Forestry panel gathers policy evidence

Analysis commissioned to look at current woodland funding arrangements and review community benefits and access.

Research is to be commissioned to assess the state of forestry in England, the Independent Forestry Panel has announced.

The panel was set up in March after a public outcry over Government plans to sell off parts of the Forestry Commission. A review of policy in other countries, types of community engagement and benefits and barriers to public access of forests is also being commissioned.
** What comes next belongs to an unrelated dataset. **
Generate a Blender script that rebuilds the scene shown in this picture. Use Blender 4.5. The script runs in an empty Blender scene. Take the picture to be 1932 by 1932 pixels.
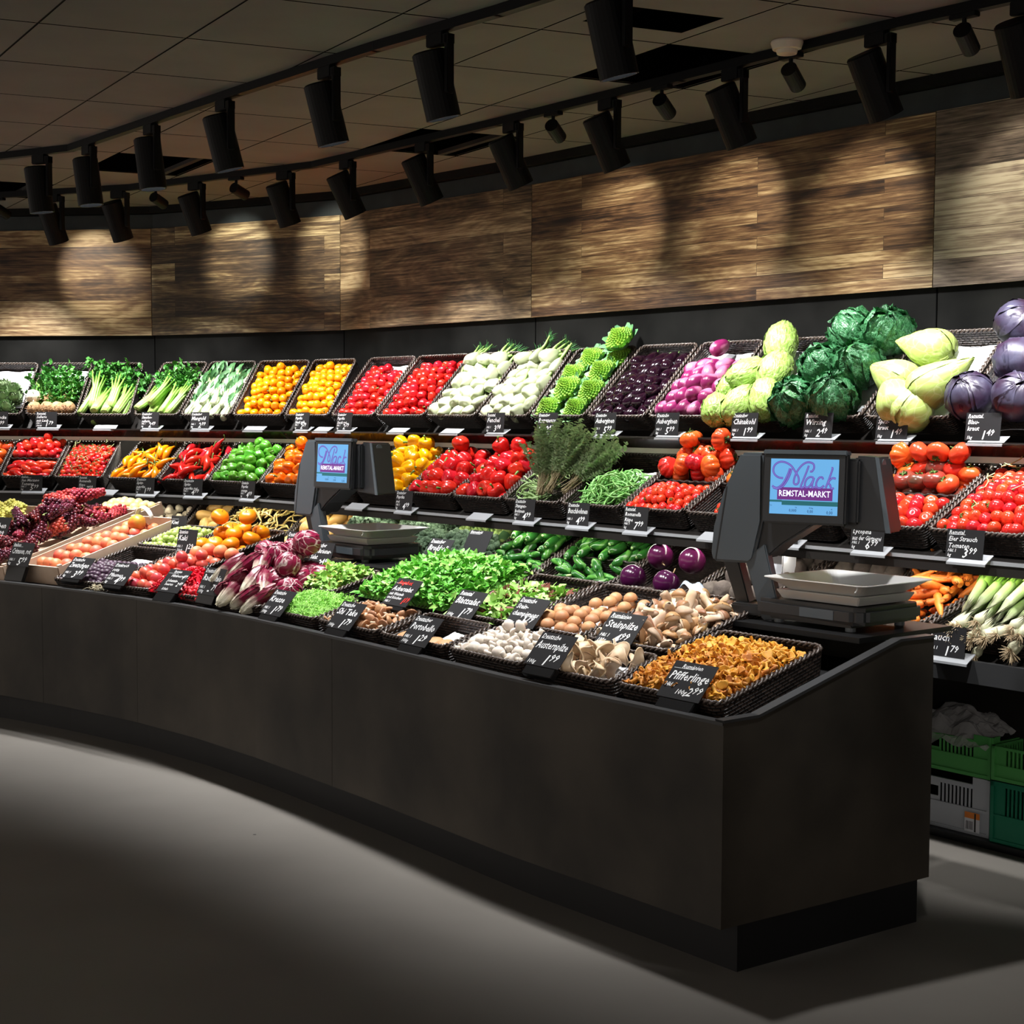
import bpy, bmesh, math, random
from mathutils import Vector, Matrix, noise
R = math.radians
PI = math.pi
rnd = random.Random(7)
scn = bpy.context.scene
col = scn.collection

# ------------------------------------------------------------------ camera
F_PX, PITCH, ROLL, EYE = 2900.0, .0614, .0043, 1.5
cam_data = bpy.data.cameras.new('camera')
cam_data.sensor_width = 36
cam_data.lens = 36 * F_PX / 1932
cam_data.clip_end = 60
cam = bpy.data.objects.new('camera', cam_data)
col.objects.link(cam)
cam.matrix_world = Matrix.Translation((0, 0, EYE)) @ Matrix.Rotation(PI / 2 - PITCH, 4, 'X') @ Matrix.Rotation(ROLL, 4, 'Z')
scn.camera = cam

# ------------------------------------------------------------------ exposure and world
scn.view_settings.view_transform = 'Standard'
scn.view_settings.look = 'None'
scn.view_settings.gamma = 1
scn.view_settings.use_curve_mapping = False
scn.view_settings.exposure = 0.0
scn.cycles.use_denoising = True
scn.cycles.max_bounces = 5
scn.cycles.diffuse_bounces = 2
scn.cycles.glossy_bounces = 3
scn.cycles.transmission_bounces = 3
scn.cycles.sample_clamp_indirect = 4
scn.cycles.caustics_reflective = False
scn.cycles.caustics_refractive = False
world = bpy.data.worlds.new('world')
scn.world = world
world.use_nodes = True
bg = world.node_tree.nodes['Background']
bg.inputs[0].default_value = (1.0, .90, .80, 1)
bg.inputs[1].default_value = .82

BIG_W, SMALL_W, LED_E = 150.0, 60.0, 34.0     # spot lamps over the produce, small wall washers, shelf light rail

# ------------------------------------------------------------------ pixel <-> place helpers
def ray(u, v):
    dx, dy = u - 966, v - 966
    U = dx * math.cos(ROLL) + dy * math.sin(ROLL)
    V = -dx * math.sin(ROLL) + dy * math.cos(ROLL)
    ca, sa = math.cos(PITCH), math.sin(PITCH)
    return Vector((U, F_PX * ca - V * sa, -F_PX * sa - V * ca))
def onz(u, v, z):
    d = ray(u, v)
    return d * ((z - EYE) / d.z) + Vector((0, 0, EYE))
# the curved back wall: five straight sections, each a plane x*sin+y*cos = c
TH = [.1502, .5026, .8330, .8931, .8931]
CC = [9.8155, 7.8673, 5.6530, 5.2802, 5.2802]
def onwall(u, v, s, d):
    r = ray(u, v)
    t = (CC[s] - d) / (r.x * math.sin(TH[s]) + r.y * math.cos(TH[s]))
    return r * t + Vector((0, 0, EYE))
def nin(s):      # into the wall
    return Vector((math.sin(TH[s]), math.cos(TH[s]), 0))
def tan(s):      # along the wall to the right
    return Vector((math.cos(TH[s]), -math.sin(TH[s]), 0))
def wallpt(k, d, z=0):
    """corner k (0..5) of the wall polyline moved d into the room"""
    if k == 4:
        p = onwall(1765, 700, 3, 0) - nin(3) * d
        return Vector((p.x, p.y, z))
    if 0 < k < 5:
        a, b = k - 1, k
        s1, c1, s2, c2 = math.sin(TH[a]), math.cos(TH[a]), math.sin(TH[b]), math.cos(TH[b])
        det = s1 * c2 - c1 * s2
        A, B = CC[a] - d, CC[b] - d
        return Vector(((A * c2 - c1 * B) / det, (s1 * B - A * s2) / det, z))
    s = 0 if k == 0 else 4
    u = -560 if k == 0 else 2350
    p = onwall(u, 800, s, d)
    if k == 0:
        p0 = wallpt(1, d)
        p = p0 - tan(0) * 3.2
    else:
        p0 = wallpt(4, d)
        p = p0 + tan(4) * 1.3
    return Vector((p.x, p.y, z))
# the free standing counter: front line, seen from above
FRP = [(-4.6, 8.35), (-3.4, 7.98), (-2.9, 7.72), (-2.5, 7.47), (-2.12, 7.19), (-1.70, 6.84), (-1.35, 6.49), (-1.026, 6.11),
       (-.505, 5.43), (.002, 4.735), (.353, 4.31), (.565, 4.047)]
FRP = [Vector((a, b, 0)) for a, b in FRP]
SL = [0]
for i in range(1, len(FRP)):
    SL.append(SL[-1] + (FRP[i] - FRP[i - 1]).length)
def cnear(P):
    best = None
    P = Vector((P.x, P.y, 0))
    for i in range(len(FRP) - 1):
        A, B = FRP[i], FRP[i + 1]
        d = (B - A).normalized(); L = (B - A).length
        t = max(0 if i else -9, min(L if i < len(FRP) - 2 else 9, (P - A).dot(d)))
        D = (P - (A + d * t)).length
        n = Vector((-d.y, d.x, 0))
        if best is None or D < best[0]:
            best = (D, SL[i] + t, (P - (A + d * t)).dot(n))
    return best
def cdir(s):
    """smoothed front direction and inward normal at length s along the counter"""
    def raw(q):
        for i in range(len(FRP) - 1):
            if q <= SL[i + 1] or i == len(FRP) - 2:
                return (FRP[i + 1] - FRP[i]).normalized()
    d = (raw(s - .25) + raw(s) * 2 + raw(s + .25)).normalized()
    return d, Vector((-d.y, d.x, 0))
def cpt(s, t, z=None):
    for i in range(len(FRP) - 1):
        if s <= SL[i + 1] or i == len(FRP) - 2:
            d = (FRP[i + 1] - FRP[i]).normalized()
            p = FRP[i] + d * (s - SL[i]); break
    n = cdir(s)[1]
    p = p + n * t
    p.z = zbed(t) if z is None else z
    return p
def zbed(t, off=0):
    return .715 + .27 * max(0, t - .06) + off
def bedpx(u, v, off=0):
    z = .75
    for _ in range(60):
        P = onz(u, v, z)
        D, s, t = cnear(P)
        z = .6 * z + .4 * zbed(t, off)
    return P, s, t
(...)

A workshop, in partnership with the University of East Anglia, will tap into expertise from the academic, charitable, Government, industrial, campaigning and literary sectors to explore the social and cultural connections that people have with trees, woods and forests.

Defra secretary Caroline Spelman set up the panel to advise on the future direction of forestry and woodland policy in England after the Government's sell-off plans were suspended.
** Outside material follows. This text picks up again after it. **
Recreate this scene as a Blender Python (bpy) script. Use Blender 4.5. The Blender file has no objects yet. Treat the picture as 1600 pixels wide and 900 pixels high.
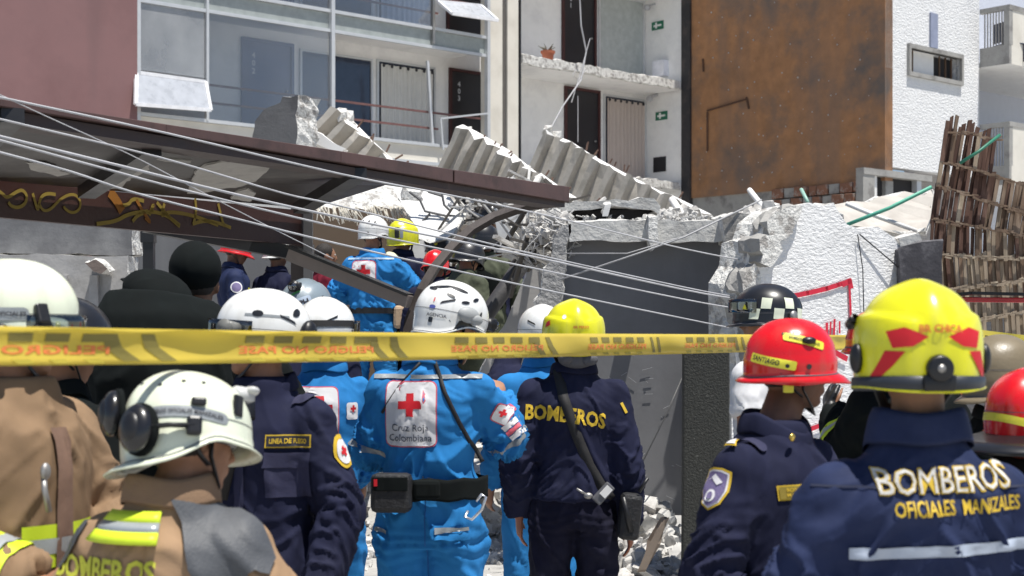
import bpy, bmesh, math, random
import numpy as np
from mathutils import Vector, Matrix, Euler
from mathutils.bvhtree import BVHTree
S = bpy.context.scene
random.seed(7)
R = math.radians
# ------------------------------------------------------------------ camera, sky, sun
FP, CX, HY, CZ = 2400.0, 800.0, 530.0, 1.65      # focal length in photo pixels, principal column, horizon row, eye height
cam = bpy.data.cameras.new('camera'); co = bpy.data.objects.new('camera', cam); S.collection.objects.link(co)
co.location = (0, 0, CZ); co.rotation_euler = (R(90), 0, 0)
cam.sensor_width = 36; cam.lens = 36*FP/1600; cam.shift_y = (HY-450)/1600
cam.clip_start = .05; cam.clip_end = 500
cam.dof.use_dof = True; cam.dof.focus_distance = 8.5; cam.dof.aperture_fstop = 5.6
S.camera = co
SUN = Vector((.21, -.19, .96)).normalized()
W = bpy.data.worlds.new("World"); S.world = W; W.use_nodes = True
nt = W.node_tree; bgn = nt.nodes['Background']
sk = nt.nodes.new('ShaderNodeTexSky'); sk.sky_type = 'NISHITA'; sk.sun_disc = False
sk.sun_elevation = math.asin(SUN.z); sk.sun_rotation = math.atan2(SUN.x, SUN.y)
sk.altitude = 2000; sk.dust_density = 1.5
nt.links.new(sk.outputs[0], bgn.inputs[0]); bgn.inputs[1].default_value = .08
sl = bpy.data.lights.new('sun', 'SUN'); sl.energy = 5; sl.angle = R(.5); sl.color = (1, .965, .9)
so = bpy.data.objects.new('sun', sl); S.collection.objects.link(so)
so.rotation_euler = SUN.to_track_quat('Z', 'Y').to_euler()
S.view_settings.view_transform = 'Standard'; S.view_settings.look = 'None'
S.view_settings.exposure = .36; S.view_settings.gamma = 1
S.render.resolution_x = 1024; S.render.resolution_y = 576
S.cycles.max_bounces = 6; S.cycles.use_denoising = True

# ------------------------------------------------------------------ helpers
def P(px, py, Y): return Vector(((px-CX)/FP*Y, Y, CZ+(HY-py)/FP*Y))
MATS = {}
def mat(name, col, rough=.7, metal=0, var=.12, vs=6, bump=.15, bs=40, coat=0, col2=None, c2s=2, c2lo=.5, c2hi=.65, bdist=.01, aniso=None, spec=.5, streak=None, crease=0):
    if name in MATS: return MATS[name]
    m = bpy.data.materials.new(name); m.use_nodes = True; N = m.node_tree.nodes; L = m.node_tree.links
    b = N['Principled BSDF']; b.inputs['Roughness'].default_value = rough; b.inputs['Metallic'].default_value = metal
    b.inputs['Coat Weight'].default_value = coat; b.inputs['Coat Roughness'].default_value = .1
    b.inputs['Specular IOR Level'].default_value = spec
    tc = N.new('ShaderNodeTexCoord'); mp = N.new('ShaderNodeMapping'); L.new(tc.outputs['Object'], mp.inputs[0])
    if aniso: mp.inputs['Scale'].default_value = aniso
    def noise(sc, det=5, rg=.6):
        n = N.new('ShaderNodeTexNoise'); n.inputs['Scale'].default_value = sc; n.inputs['Detail'].default_value = det; n.inputs['Roughness'].default_value = rg
        L.new(mp.outputs[0], n.inputs['Vector']); return n
    def ramp(fac, lo, hi, a, c):
        r = N.new('ShaderNodeValToRGB'); r.color_ramp.elements[0].position = lo; r.color_ramp.elements[1].position = hi
        r.color_ramp.elements[0].color = (*a, 1); r.color_ramp.elements[1].color = (*c, 1); L.new(fac, r.inputs[0]); return r
    n1 = noise(vs)
    k = lambda f: tuple(min(1, max(0, x*f)) for x in col)
    r1 = ramp(n1.outputs[0], .3, .7, k(1-var), k(1+var)); cur = r1.outputs[0]
    def mix(a, c, f):
        x = N.new('ShaderNodeMix'); x.data_type = 'RGBA'; L.new(a, x.inputs[6])
        if isinstance(c, tuple): x.inputs[7].default_value = (*c, 1)
        else: L.new(c, x.inputs[7])
        L.new(f, x.inputs[0]); return x.outputs[2]
    if col2:
        n2 = noise(c2s, 8, .65); r2 = ramp(n2.outputs[0], c2lo, c2hi, (0, 0, 0), (1, 1, 1)); cur = mix(cur, col2, r2.outputs[0])
    if streak:   # vertical weathering streaks: (colour, scale, amount)
        mp2 = N.new('ShaderNodeMapping'); L.new(tc.outputs['Object'], mp2.inputs[0]); mp2.inputs['Scale'].default_value = (1, 1, .12)
        n3 = N.new('ShaderNodeTexNoise'); n3.inputs['Scale'].default_value = streak[1]; n3.inputs['Detail'].default_value = 6; L.new(mp2.outputs[0], n3.inputs['Vector'])
        r3 = ramp(n3.outputs[0], .5, .72, (0, 0, 0), (streak[2],)*3); cur = mix(cur, streak[0], r3.outputs[0])
    L.new(cur, b.inputs['Base Color'])
    if bump:
        n4 = noise(bs, 4); bp = N.new('ShaderNodeBump'); bp.inputs['Strength'].default_value = bump; bp.inputs['Distance'].default_value = bdist
        L.new(n4.outputs[0], bp.inputs['Height']); L.new(bp.outputs[0], b.inputs['Normal'])
        if crease:   # cloth creases: warped ridges, coarse and fine
            wn = noise(5, 2); wm = N.new('ShaderNodeVectorMath'); wm.operation = 'MULTIPLY_ADD'; L.new(wn.outputs[1], wm.inputs[0]); wm.inputs[1].default_value = (.12, .12, .12); L.new(tc.outputs['Object'], wm.inputs[2])
            prev = bp
            for sc_, ds_, rot_ in ((7, .022, (.5, .3, 0)), (19, .007, (-.6, .2, .8))):
                m3 = N.new('ShaderNodeMapping'); m3.inputs['Rotation'].default_value = rot_; m3.inputs['Scale'].default_value = (1, 1, .45); L.new(wm.outputs[0], m3.inputs[0])
                n5 = N.new('ShaderNodeTexNoise'); n5.noise_type = 'RIDGED_MULTIFRACTAL'; n5.inputs['Scale'].default_value = sc_; n5.inputs['Detail'].default_value = 1.5; n5.inputs['Roughness'].default_value = .5; L.new(m3.outputs[0], n5.inputs['Vector'])
                b2 = N.new('ShaderNodeBump'); b2.inputs['Strength'].default_value = crease; b2.inputs['Distance'].default_value = ds_; L.new(n5.outputs[0], b2.inputs['Height']); L.new(prev.outputs[0], b2.inputs['Normal']); prev = b2
            L.new(prev.outputs[0], b.inputs['Normal'])
    rr = ramp(n1.outputs[0], .3, .7, (max(0, rough-.07),)*3, (min(1, rough+.07),)*3); L.new(rr.outputs[0], b.inputs['Roughness'])
    MATS[name] = m; return m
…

The panel has visited the Forest of Dean and Northumberland. Future visits are set to include Kent, Cumbria, Devon, East Anglia, New Forest, Nottinghamshire, Wyre and Yorkshire.
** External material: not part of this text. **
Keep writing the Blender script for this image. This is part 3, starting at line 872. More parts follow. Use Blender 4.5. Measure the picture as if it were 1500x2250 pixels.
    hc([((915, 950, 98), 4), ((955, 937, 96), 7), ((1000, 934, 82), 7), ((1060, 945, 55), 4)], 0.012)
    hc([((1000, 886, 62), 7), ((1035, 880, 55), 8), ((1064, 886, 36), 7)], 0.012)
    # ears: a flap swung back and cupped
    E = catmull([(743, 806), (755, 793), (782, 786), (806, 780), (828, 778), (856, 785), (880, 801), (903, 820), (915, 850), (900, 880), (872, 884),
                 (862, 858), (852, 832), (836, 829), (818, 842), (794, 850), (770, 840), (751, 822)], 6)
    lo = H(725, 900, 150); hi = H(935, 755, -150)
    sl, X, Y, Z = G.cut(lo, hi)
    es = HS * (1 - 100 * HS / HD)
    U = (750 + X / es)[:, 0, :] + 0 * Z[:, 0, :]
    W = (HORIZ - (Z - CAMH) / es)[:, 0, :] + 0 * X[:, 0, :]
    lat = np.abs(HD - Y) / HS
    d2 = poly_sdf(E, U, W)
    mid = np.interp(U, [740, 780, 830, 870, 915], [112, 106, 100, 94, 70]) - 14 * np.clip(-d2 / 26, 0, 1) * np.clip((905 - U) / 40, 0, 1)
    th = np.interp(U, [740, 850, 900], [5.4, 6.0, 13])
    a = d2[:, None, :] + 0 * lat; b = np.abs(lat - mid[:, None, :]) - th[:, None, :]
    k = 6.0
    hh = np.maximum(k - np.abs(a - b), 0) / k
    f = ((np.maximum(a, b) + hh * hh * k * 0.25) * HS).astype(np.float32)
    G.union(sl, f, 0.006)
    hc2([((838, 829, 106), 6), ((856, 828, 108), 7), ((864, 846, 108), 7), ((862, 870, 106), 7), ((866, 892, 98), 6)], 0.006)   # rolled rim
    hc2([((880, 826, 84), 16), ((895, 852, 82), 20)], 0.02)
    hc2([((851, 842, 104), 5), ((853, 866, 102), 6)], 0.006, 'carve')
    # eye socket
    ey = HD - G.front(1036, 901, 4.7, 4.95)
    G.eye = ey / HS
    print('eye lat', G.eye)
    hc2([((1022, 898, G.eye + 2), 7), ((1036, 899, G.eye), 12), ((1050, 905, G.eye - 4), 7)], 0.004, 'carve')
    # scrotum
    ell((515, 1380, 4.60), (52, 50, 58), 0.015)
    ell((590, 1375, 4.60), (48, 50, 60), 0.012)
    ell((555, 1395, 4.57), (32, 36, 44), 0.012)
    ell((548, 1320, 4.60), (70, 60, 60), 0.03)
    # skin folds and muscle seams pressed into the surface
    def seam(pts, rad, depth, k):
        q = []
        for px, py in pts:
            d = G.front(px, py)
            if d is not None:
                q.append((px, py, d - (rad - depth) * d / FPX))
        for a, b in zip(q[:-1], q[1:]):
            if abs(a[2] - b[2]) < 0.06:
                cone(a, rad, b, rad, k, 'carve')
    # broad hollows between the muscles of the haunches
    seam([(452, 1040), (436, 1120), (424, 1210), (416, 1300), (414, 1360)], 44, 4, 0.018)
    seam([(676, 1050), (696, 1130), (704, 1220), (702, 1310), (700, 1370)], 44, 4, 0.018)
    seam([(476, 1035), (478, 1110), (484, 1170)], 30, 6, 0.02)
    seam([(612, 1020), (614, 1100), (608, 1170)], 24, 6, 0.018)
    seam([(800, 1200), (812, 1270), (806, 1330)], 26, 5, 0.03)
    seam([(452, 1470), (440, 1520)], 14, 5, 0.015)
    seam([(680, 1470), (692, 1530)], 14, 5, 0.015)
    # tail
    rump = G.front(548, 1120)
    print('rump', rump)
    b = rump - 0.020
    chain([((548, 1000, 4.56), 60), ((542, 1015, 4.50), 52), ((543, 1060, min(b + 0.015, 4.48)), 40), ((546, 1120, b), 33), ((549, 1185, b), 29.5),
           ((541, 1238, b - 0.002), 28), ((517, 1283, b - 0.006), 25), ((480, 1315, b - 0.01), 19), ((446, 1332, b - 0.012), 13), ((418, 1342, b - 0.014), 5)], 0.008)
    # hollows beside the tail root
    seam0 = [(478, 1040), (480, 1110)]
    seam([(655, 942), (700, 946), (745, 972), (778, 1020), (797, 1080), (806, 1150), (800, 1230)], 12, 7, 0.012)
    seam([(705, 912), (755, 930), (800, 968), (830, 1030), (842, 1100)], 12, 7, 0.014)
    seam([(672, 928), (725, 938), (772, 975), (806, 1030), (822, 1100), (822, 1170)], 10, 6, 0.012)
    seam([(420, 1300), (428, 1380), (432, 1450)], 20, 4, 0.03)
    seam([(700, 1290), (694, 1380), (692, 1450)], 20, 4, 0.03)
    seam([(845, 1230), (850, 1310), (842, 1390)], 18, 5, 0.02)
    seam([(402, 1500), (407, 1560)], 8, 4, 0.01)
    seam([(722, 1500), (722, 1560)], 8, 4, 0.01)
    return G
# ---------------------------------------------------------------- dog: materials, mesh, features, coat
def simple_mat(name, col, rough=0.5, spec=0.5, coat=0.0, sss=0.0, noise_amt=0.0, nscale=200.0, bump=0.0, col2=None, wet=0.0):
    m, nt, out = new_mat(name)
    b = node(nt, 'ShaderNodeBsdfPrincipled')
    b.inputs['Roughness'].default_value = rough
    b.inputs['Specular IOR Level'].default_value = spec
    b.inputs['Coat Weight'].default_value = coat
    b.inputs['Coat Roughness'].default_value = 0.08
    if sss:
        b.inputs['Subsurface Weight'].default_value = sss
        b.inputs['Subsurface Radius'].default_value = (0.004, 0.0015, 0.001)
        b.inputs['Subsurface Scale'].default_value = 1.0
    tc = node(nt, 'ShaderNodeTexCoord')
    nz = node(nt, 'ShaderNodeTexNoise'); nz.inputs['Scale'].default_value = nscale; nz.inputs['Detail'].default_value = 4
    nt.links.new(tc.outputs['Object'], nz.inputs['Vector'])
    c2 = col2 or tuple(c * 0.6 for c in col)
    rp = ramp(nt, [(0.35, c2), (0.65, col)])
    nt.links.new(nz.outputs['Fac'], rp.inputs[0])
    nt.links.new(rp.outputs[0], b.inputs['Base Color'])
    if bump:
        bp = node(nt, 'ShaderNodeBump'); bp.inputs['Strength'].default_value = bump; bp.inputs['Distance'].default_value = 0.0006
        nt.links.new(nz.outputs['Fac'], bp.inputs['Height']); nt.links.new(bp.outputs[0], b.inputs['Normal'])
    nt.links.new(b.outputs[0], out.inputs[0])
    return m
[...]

More than 40,000 people have submitted ideas to the panel. A progress report will be issued in November with a final report due next April.

Commission cuts Sites and services axed

The Forestry Panel is chaired by Bishop of Liverpool James Jones but found no place for former Forestry Commission chairman Lord Clark, who was vocal in his opposition to the Government's planned forest and woodland sell-off.

The Forestry Commission has outlined details to staff of how it intends to implement the 26 per cent cuts to its budget up to 2015. Hundreds of jobs are set to go, with sites and offices closed and a reduction in the services it offers to the public.